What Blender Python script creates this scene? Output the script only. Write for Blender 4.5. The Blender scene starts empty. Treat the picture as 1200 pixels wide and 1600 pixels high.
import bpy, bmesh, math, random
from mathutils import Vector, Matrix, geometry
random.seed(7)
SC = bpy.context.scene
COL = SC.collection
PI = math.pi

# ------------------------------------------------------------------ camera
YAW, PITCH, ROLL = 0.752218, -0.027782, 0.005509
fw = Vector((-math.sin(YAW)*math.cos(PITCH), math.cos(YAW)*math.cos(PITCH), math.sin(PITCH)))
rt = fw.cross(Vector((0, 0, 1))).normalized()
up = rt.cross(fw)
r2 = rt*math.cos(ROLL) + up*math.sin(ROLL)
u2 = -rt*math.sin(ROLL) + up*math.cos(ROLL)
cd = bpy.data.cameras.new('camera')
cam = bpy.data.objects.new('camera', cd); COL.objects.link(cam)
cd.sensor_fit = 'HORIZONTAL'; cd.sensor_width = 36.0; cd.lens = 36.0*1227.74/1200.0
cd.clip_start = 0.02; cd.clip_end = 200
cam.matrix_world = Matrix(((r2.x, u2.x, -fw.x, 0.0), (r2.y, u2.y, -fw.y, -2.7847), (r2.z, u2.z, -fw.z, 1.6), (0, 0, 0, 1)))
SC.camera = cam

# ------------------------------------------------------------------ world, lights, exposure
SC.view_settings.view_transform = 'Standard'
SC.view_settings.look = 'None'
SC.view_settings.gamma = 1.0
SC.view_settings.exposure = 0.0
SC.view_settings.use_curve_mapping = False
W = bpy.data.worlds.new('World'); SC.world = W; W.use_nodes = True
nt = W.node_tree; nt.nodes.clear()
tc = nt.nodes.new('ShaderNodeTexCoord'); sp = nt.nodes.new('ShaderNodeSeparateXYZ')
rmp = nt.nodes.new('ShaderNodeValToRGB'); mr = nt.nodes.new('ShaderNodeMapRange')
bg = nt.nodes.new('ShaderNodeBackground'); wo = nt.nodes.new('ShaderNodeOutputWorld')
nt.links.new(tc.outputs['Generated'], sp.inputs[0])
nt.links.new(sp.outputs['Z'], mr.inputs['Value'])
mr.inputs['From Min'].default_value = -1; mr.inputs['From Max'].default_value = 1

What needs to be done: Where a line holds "scene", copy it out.

The result:
What Blender Python script creates this scene? Output the script only. Write for Blender 4.5. The Blender scene starts empty. Treat the picture as 1200 pixels wide and 1600 pixels high.
SC = bpy.context.scene